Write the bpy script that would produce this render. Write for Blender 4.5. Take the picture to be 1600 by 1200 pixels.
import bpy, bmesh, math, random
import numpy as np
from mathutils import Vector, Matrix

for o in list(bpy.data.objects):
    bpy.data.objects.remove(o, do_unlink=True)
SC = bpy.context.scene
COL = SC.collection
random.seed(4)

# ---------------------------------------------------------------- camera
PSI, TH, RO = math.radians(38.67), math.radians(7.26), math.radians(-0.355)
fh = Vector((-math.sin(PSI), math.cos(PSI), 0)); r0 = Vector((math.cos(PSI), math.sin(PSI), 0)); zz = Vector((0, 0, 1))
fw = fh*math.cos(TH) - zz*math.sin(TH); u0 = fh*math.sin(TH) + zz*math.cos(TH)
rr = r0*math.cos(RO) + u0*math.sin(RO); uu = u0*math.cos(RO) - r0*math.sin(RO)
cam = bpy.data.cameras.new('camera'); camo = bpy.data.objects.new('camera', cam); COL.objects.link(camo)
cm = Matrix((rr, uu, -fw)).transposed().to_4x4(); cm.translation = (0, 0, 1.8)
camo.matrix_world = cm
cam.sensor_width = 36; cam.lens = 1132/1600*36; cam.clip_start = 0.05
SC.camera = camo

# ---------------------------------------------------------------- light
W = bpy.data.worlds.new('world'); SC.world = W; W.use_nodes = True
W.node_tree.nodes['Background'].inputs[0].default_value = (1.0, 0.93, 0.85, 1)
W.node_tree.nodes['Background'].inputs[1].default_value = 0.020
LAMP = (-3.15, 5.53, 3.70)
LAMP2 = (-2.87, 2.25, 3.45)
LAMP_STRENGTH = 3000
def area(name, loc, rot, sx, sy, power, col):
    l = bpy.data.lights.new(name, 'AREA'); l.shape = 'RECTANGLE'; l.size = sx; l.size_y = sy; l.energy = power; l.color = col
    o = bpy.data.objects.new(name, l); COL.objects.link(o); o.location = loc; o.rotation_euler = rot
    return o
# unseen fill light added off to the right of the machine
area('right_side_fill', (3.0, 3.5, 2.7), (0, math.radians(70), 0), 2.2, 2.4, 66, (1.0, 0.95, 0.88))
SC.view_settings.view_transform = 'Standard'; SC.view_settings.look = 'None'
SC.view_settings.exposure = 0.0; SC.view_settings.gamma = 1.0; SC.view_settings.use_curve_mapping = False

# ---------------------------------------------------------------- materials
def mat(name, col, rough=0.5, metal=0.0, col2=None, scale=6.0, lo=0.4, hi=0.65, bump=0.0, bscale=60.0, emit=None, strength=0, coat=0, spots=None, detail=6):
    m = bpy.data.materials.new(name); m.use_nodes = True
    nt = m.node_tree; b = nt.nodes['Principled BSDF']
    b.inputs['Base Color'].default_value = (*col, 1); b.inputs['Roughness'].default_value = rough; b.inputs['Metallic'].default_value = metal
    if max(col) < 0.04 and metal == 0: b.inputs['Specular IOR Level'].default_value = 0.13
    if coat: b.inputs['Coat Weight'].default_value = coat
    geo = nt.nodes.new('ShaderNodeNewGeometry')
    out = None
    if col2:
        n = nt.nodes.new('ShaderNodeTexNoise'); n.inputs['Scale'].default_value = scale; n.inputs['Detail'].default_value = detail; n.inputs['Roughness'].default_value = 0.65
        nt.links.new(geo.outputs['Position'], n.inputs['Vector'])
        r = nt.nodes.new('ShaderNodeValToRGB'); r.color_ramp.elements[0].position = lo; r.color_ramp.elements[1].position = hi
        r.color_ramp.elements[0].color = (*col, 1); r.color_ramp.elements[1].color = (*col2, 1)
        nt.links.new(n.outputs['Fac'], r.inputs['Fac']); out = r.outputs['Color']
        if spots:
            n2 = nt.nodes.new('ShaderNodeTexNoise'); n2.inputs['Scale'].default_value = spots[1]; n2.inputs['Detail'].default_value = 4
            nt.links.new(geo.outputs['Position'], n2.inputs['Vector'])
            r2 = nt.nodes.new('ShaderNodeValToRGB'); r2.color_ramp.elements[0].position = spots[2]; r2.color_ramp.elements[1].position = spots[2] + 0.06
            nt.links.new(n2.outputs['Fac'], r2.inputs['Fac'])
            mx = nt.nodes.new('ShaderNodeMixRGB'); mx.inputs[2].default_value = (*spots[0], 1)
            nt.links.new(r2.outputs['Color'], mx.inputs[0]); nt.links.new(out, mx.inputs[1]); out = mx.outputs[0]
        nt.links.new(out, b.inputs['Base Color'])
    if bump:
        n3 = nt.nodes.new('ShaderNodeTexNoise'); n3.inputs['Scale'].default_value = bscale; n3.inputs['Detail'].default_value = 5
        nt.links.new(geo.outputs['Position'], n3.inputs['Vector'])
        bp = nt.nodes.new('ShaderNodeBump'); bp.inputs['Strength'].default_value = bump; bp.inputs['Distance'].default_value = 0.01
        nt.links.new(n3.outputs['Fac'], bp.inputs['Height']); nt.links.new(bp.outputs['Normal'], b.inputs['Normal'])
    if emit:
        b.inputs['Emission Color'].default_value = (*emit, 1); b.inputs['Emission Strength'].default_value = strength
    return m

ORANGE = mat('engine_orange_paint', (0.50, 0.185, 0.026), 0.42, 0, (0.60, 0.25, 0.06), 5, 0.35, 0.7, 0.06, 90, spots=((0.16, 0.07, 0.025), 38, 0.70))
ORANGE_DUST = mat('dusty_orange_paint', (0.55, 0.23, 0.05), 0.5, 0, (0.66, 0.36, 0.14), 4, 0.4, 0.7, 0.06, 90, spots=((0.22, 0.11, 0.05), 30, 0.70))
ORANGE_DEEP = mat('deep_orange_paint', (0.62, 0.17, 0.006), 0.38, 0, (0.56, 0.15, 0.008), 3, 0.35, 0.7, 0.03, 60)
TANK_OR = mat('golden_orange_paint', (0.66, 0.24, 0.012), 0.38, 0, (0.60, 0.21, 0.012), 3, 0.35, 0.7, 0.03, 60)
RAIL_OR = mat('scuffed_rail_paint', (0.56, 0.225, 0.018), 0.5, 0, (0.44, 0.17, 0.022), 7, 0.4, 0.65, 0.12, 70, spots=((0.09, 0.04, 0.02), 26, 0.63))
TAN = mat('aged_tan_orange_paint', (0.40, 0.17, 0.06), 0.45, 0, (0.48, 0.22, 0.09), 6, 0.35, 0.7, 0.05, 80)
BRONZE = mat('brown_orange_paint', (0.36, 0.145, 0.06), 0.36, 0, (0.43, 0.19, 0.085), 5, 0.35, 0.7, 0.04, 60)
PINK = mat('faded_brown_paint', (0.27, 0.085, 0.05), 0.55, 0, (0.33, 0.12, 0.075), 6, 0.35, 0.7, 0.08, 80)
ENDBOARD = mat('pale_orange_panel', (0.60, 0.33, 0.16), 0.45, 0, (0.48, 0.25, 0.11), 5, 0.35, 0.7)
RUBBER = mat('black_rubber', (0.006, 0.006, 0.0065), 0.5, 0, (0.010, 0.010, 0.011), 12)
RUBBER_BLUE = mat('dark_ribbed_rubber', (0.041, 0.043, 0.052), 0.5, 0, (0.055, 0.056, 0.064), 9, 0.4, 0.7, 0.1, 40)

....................

Problem:
Print, unaltered, every line from the beginning of the material down to the line with "SC.camera = camo".

Worked answer:
Write the bpy script that would produce this render. Write for Blender 4.5. Take the picture to be 1600 by 1200 pixels.
import bpy, bmesh, math, random
import numpy as np
from mathutils import Vector, Matrix

for o in list(bpy.data.objects):
    bpy.data.objects.remove(o, do_unlink=True)
SC = bpy.context.scene
COL = SC.collection
random.seed(4)

# ---------------------------------------------------------------- camera
PSI, TH, RO = math.radians(38.67), math.radians(7.26), math.radians(-0.355)
fh = Vector((-math.sin(PSI), math.cos(PSI), 0)); r0 = Vector((math.cos(PSI), math.sin(PSI), 0)); zz = Vector((0, 0, 1))
fw = fh*math.cos(TH) - zz*math.sin(TH); u0 = fh*math.sin(TH) + zz*math.cos(TH)
rr = r0*math.cos(RO) + u0*math.sin(RO); uu = u0*math.cos(RO) - r0*math.sin(RO)
cam = bpy.data.cameras.new('camera'); camo = bpy.data.objects.new('camera', cam); COL.objects.link(camo)
cm = Matrix((rr, uu, -fw)).transposed().to_4x4(); cm.translation = (0, 0, 1.8)
camo.matrix_world = cm
cam.sensor_width = 36; cam.lens = 1132/1600*36; cam.clip_start = 0.05
SC.camera = camo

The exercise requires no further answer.